The Cricket is still up in Park City for the 2013 Sundance Film Festival, which ends this weekend. But Hollywood is still cranking out the regular releases this weekend.

This being January, when Hollywood likes to dump movies in hopes nobody will notice, two of this week's titles weren't screened for critics. "Hansel & Gretel: Witch Hunters" is an ultra-violent spin on the fairy-tale, with Jeremy Renner and Gemma Arterton as grown-up versions of the gingerbread-loving kids. And "Movie 43" is a "Kentucky Fried Movie"-style comedy anthology with a ton of famous actors — none of whom, apparently, want to own up to their involvement.

The other big studio movie is "Parker," a loud but flat crime thriller based on the Donald E. Westlake character (created under Westlake's pseudonym Richard Stark). Parker (played by Jason Statham) is a thief with a code of honor, who decides to take revenge on his old crew (led by Michael Chiklis) when they double-cross him and leave him for dead. He enlists an eager real-estate agent (Jennifer Lopez) in West Palm Beach to find his former colleagues, who are planning a major diamond heist. Statham's action work is solid, as always, but the movie's pacing is weirdly static.

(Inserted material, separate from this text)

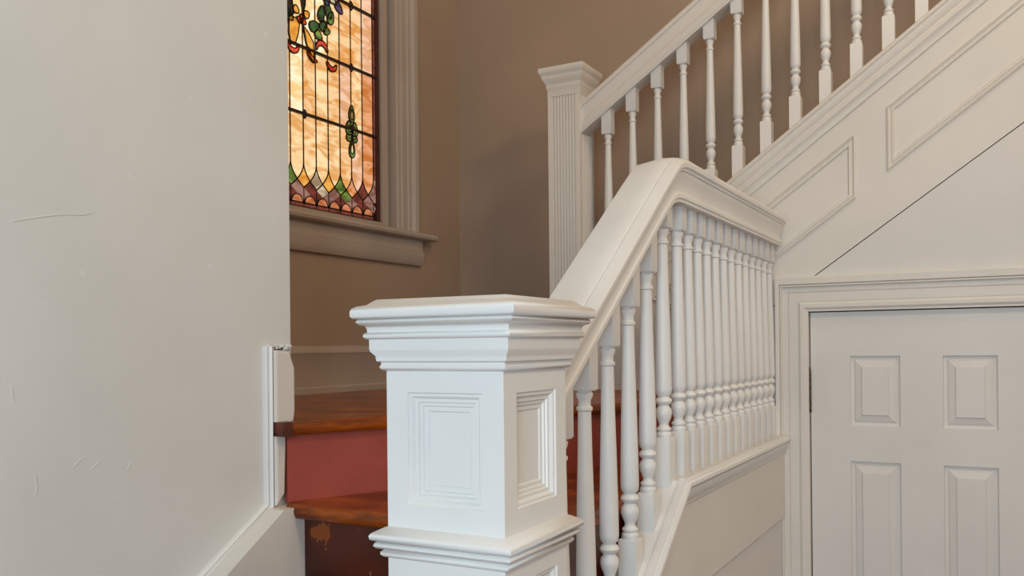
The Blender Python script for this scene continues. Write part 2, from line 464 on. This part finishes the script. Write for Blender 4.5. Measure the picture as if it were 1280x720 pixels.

Over at the Broadway (where Sundance continues on two screens), there's "Quartet," a comedy-drama that's genteel to the point of sleepwalking. Dustin Hoffman makes his directorial debut with this story of aging musicians in an English retirement home, and the disruption when a diva (Maggie Smith) movies in and meets the residents — one of them her ex-husband (Tom Courtenay). In spite of a charming cast (Pauline Collins, Billy Connolly and Michael Gambon among them), Ronald Harwood's script is a predictable slog.